As for the second, third, and fourth non-fiduciary-based
circumstances of fraudulent concealment, cross-complainants fail to allege a
fact that is material to the parties’ relationship. (LiMandri, 52 Cal.App.4th at 336-337
[“Each of the other three circumstances in which nondisclosure must be
actionable presupposes the existence of some other relationship between the
plaintiff and defendant in which a duty to disclose can arise”].) The existence of a potential replacement
tenant is material only if Landlord had a contractual duty to find a
replacement or somehow negotiate early termination of the lease.

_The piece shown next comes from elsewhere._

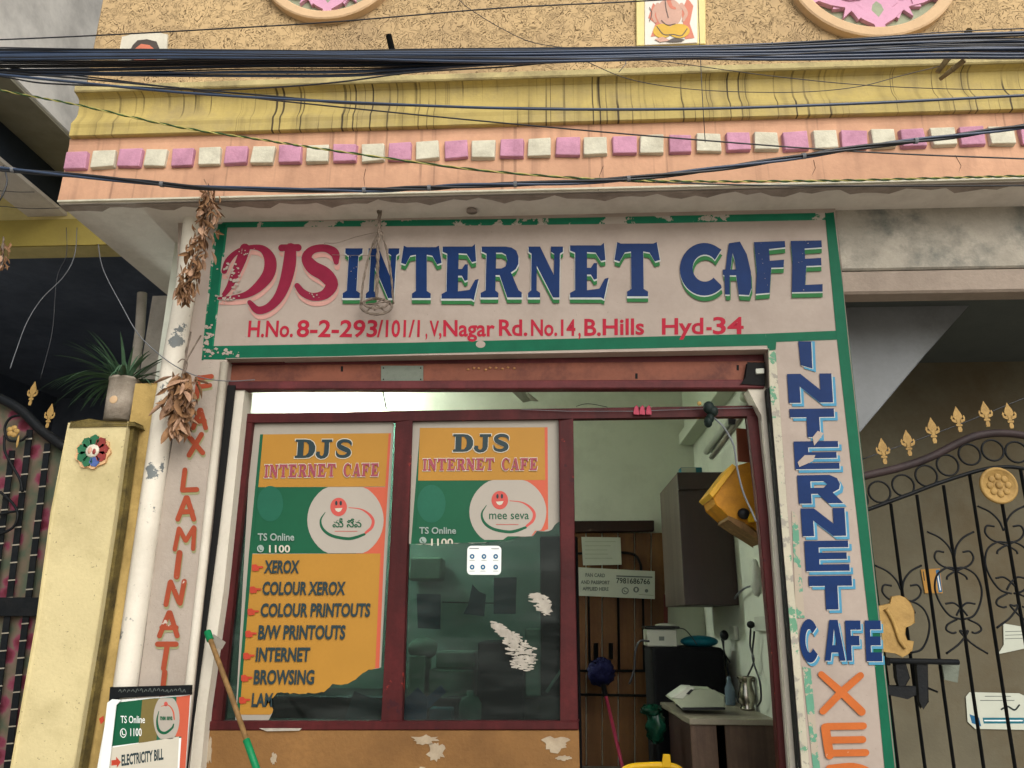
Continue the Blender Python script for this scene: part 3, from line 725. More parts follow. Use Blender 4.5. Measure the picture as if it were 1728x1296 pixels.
# DJS in brush strokes: salmon shadow first, then crimson
def z4(pts): return [(340+x/4.8, 380+y/4.8, w_/4.8) for x, y, w_ in pts]
DJ = [z4([(185, 372, 46), (215, 290, 50), (290, 215, 40), (400, 178, 36), (500, 196, 62), (556, 280, 96), (545, 390, 100), (470, 490, 84), (370, 560, 56), (250, 586, 34), (140, 592, 18)]),
      z4([(352, 190, 84), (318, 290, 80), (270, 400, 70), (225, 500, 50), (172, 578, 34)]),
      z4([(650, 184, 58), (720, 178, 48), (782, 182, 60)]),
      z4([(722, 190, 92), (712, 320, 106), (676, 470, 96), (620, 590, 80), (540, 668, 66), (455, 688, 62), (390, 625, 40)]),
      z4([(1092, 300, 42), (1078, 225, 74), (1000, 186, 62), (900, 200, 64), (852, 262, 84), (900, 340, 110), (1000, 400, 118), (1055, 480, 104), (1000, 560, 80), (900, 580, 64), (820, 545, 58), (775, 490, 46)])]
k = Ink(0); k.up(3)
for st in DJ: k.stroke([(x+1.5, y+9, w_) for x, y, w_ in st], 1, 'salmon'); k.k += .25
k.up()
for st in DJ: k.stroke([(x, y, w_+2.5) for x, y, w_ in st], 1, 'halo' if 0 else 'sign'); k.k += .25
k.up()
for st in DJ: k.stroke(st, 1, 'red'); k.k += .25
boxes = [('I', 583, 612, 419, 503, 5), ('N', 622, 673, 419, 503, 5), ('T', 678, 744, 417, 503, 0), ('E', 747, 809, 416, 504, 2), ('R', 813, 881, 416, 502, 2), ('N', 892, 949, 416, 502, 1), ('E', 962, 1027, 414, 502, 0), ('T', 1038, 1112, 411, 500, -1)]
def z5(pts): return [(1100+x/5.082, 380+y/5.082) for x, y in pts]
CAFE = [[z5(arcp(450, 378, 210, 226, -46, -315, 30)+[(595, 515), (530, 450)]+arcp(455, 368, 105, 116, 42, 318, 20)[0:]+[(540, 300), (597, 210)])],
        [z5([(660, 155), (755, 140), (815, 250), (850, 400), (855, 540), (835, 600), (745, 595), (722, 430), (668, 430), (668, 595), (628, 595), (622, 430), (608, 425), (608, 380), (632, 380), (645, 260)]), z5([(692, 240), (675, 380), (722, 380), (710, 300)])],
        [z5([(875, 145), (1140, 135), (1145, 190), (1005, 205), (1012, 305), (1135, 295), (1130, 362), (1025, 365), (1010, 580), (890, 590), (900, 400)])],
        [z5([(1190, 135), (1455, 130), (1458, 190), (1310, 200), (1315, 288), (1452, 280), (1455, 345), (1325, 350), (1315, 512), (1465, 505), (1465, 570), (1200, 575), (1205, 300)])]]
k.up()
for m_, dx, dy in (('shgreen', 0, 9.5), ('halo', 0, 2.2), ('blue', 0, 0)):
    for ch, x0, x1, y0, y1, ln in boxes:
        g = 1.2 if m_ == 'halo' else 0
        k.glyph(ch, x0-g, y0-g*.2, x1+g, y1+g, m_, SER, dx, dy, lean=ln)
    for i_, lp in enumerate(CAFE):
        k.fill([[(x+dx+(1.5 if (i_ < 2 and m_ == 'shgreen') else 0), y+dy) for x, y in l] for l in lp], m_)
    k.up()
k.up()
rr_ = random.Random(5)
def chips(n, cx, cy, sx, sy, s0, s1):
    for _ in range(n):
        x, y, r_ = rr_.gauss(cx, sx), rr_.gauss(cy, sy), rr_.uniform(s0, s1)
        k.fill([(x+r_*rr_.uniform(.5, 1.2)*math.cos(a), y+r_*rr_.uniform(.4, 1)*math.sin(a)) for a in (0, .9, 1.8, 2.7, 3.6, 4.5, 5.4)], 'sign'); k.k += .03
chips(26, 398, 470, 5, 13, 1.2, 4.2); chips(16, 380, 502, 7, 5, 1, 3.5); chips(10, 381, 452, 5, 5, 1, 3.2); chips(10, 412, 425, 6, 6, .7, 2); chips(7, 530, 499, 6, 3, .6, 1.8)
chips(16, 1350, 450, 14, 34, .4, 1.2); chips(10, 1290, 450, 12, 30, .4, 1.0); chips(12, 590, 460, 9, 22, .4, 1.0)
k.done('shop_name_lettering', sg)
k = Ink(0); k.up(2)
for t_, x0, x1, yb, yt, tl_, ln in (('H.No.', 420, 496, 568, 541, 0, 2), ('8-2-293', 502, 638, 568, 540, 0, 2), ('/101/1', 637, 709, 568, 540, 0, 1), (',', 718, 721, 568, 542, 0, 0), ('V,', 725, 745, 567, 541, 0, 0), ('Nagar', 748, 835, 567, 540, 0, 0),
                     ('Rd.', 842, 890, 566, 539, 0, 0), ('No.14', 896, 971, 566, 539, 0, 0), (',', 976, 980, 567, 540, 0, 0), ('B.', 986, 1014, 566, 538, 0, 0), ('Hills', 1017, 1087, 565, 538, 1, 0), ('Hyd', 1117, 1187, 564, 537, 1, 0), ('-', 1192, 1201, 563, 536, 0, 0), ('34', 1203, 1255, 563, 535, 0, 0)):
    k.text(t_, x0, x1, yb, yt, 'addr', .022, tl_, ln)
k.ellipse(811, 581, 8, 6, 'sign')
k.done('address_lettering', sg)
k = Ink(0); k.up(6)
V = [('I', 1347, 1369, 576, 622), ('N', 1328, 1403, 631, 680), ('T', 1332, 1407, 690, 738), ('E', 1339, 1414, 745, 792), ('R', 1345, 1418, 802, 850), ('N', 1351, 1425, 858, 905), ('E', 1357, 1431, 913, 964), ('T', 1364, 1437, 972, 1029)]
for m_, dx, dy in (('lightblue', 6, 6), ('halo', 1.5, 1.5), ('blue', 0, 0)):
    for ch, x0, x1, y0, y1 in V:
        if ch == 'I': k.fill([(x0+dx, y0+(0 if m_ == 'lightblue' else dy)), (x1+dx, y0+(0 if m_ == 'lightblue' else dy)), (x1+2+dx, y1+dy), (x0+4+dx, y1+dy-6)], m_)
        else: k.glyph(ch, x0, y0, x1, y1, m_, SAN, dx, dy, lean=-3, tilt=1)
    k.up()
for m_, dx, dy in (('lightblue', 4, 6), ('halo', 1.1, 1.3), ('blue', 0, 0)):
    for ch, x0, x1, y0, y1 in (('C', 1348, 1381, 1046, 1117), ('A', 1389, 1424, 1046, 1115), ('F', 1426, 1452, 1047, 1115), ('E', 1459, 1486, 1047, 1116)):
        k.glyph(ch, x0, y0, x1, y1, m_, SAN, dx, dy, lean=-3)
    k.up()
k.fill([(1371, 738), (1380, 727), (1390, 731), (1384, 740), (1374, 752)], 'sign'); k.fill([(1346, 780), (1358, 768), (1376, 768), (1372, 778), (1354, 786), (1349, 788)], 'sign')
k.up()
k.stroke([(1386, 1138, 11), (1420, 1168, 13), (1454, 1201, 14)], 12, 'orangeletter', smooth=False); k.k += .4
k.stroke([(1452, 1140, 12), (1420, 1168, 13), (1389, 1200, 12)], 12, 'orangeletter', smooth=False); k.up()
k.stroke([(1393, 1228, 15), (1396, 1250, 15), (1400, 1274, 15)], 15, 'orangeletter'); k.k += .4
for y, a_, b_ in ((1226, 1396, 1457), (1249, 1399, 1456), (1271, 1401, 1461)): k.stroke([(a_, y, 12), (b_, y-1, 12)], 12, 'orangeletter', smooth=False)
k.up()
k.stroke([(1402, 1300, 15), (1405, 1330, 15), (1410, 1352, 15)], 15, 'orangeletter'); k.k += .4; k.stroke([(1400, 1297, 13), (1440, 1294, 13), (1466, 1304, 13), (1462, 1322, 13), (1412, 1326, 12)], 12, 'orangeletter'); k.k += .4; k.stroke([(1436, 1326, 13), (1470, 1354, 13)], 13, 'orangeletter')
k.done('pillar_lettering', sg)
k = Ink(-.008); k.up(2)
FL = [('F', [[(335, 637), (332, 670)], [(335, 638), (357, 635)], [(334, 653), (354, 650)]], 8),
      ('A', [[(326, 722), (337, 692)], [(339, 692), (347, 722)], [(330, 711), (345, 710)]], 8),
      ('X', [[(320, 738), (342, 764)], [(340, 733), (319, 768)]], 8.5),
      ('L', [[(312, 793), (308, 826)], [(308, 827), (332, 826)]], 8.5),
      ('A', [[(300, 876), (314, 840)], [(316, 840), (327, 876)], [(305, 864), (324, 863)]], 8.5),
      ('M', [[(295, 927), (302, 892)], [(303, 893), (313, 912)], [(314, 912), (327, 890)], [(328, 891), (326, 926)]], 7.5),
      ('I', [[(303, 933), (298, 973)]], 10), ('N', [[(280, 1020), (287, 983)], [(288, 982), (302, 1016)], [(304, 1018), (311, 981)]], 8.5),
      ('A', [[(269, 1073), (285, 1034)], [(287, 1034), (299, 1073)], [(273, 1059), (297, 1059)]], 8.5),
      ('T', [[(266, 1087), (297, 1087)], [(282, 1090), (276, 1128)]], 9), ('I', [[(278, 1134), (272, 1186)]], 9)]
for mm, dy, dx in (('lettershade', 4, 1), ('redletter', 0, 0)):
    for ch, sts, w_ in FL:
        for s_ in sts: k.stroke([(x+dx, y+dy, w_) for x, y in s_], w_, mm, smooth=False); k.k += .15
    k.up(.5)
k.done('side_lettering', sg)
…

As discussed above, no such contractual
obligations are alleged.
Due to the failure to allege a duty to disclose and
reliance, the demurrer to the third cause of action is SUSTAINED.
While the Court recognizes leave to amend should be
liberally granted, such leave is given where there is a reasonable possibility
that the defects in the pleading may be cured.
Here, in opposition, cross-complainants merely proffer they “are likely
to adduce further facts in support of their claims,” which would seem to be insufficient. (Opp. at 12.)
The Court inquires whether leave to amend the first, second, or third
causes of action in the Cross-Complaint should be given.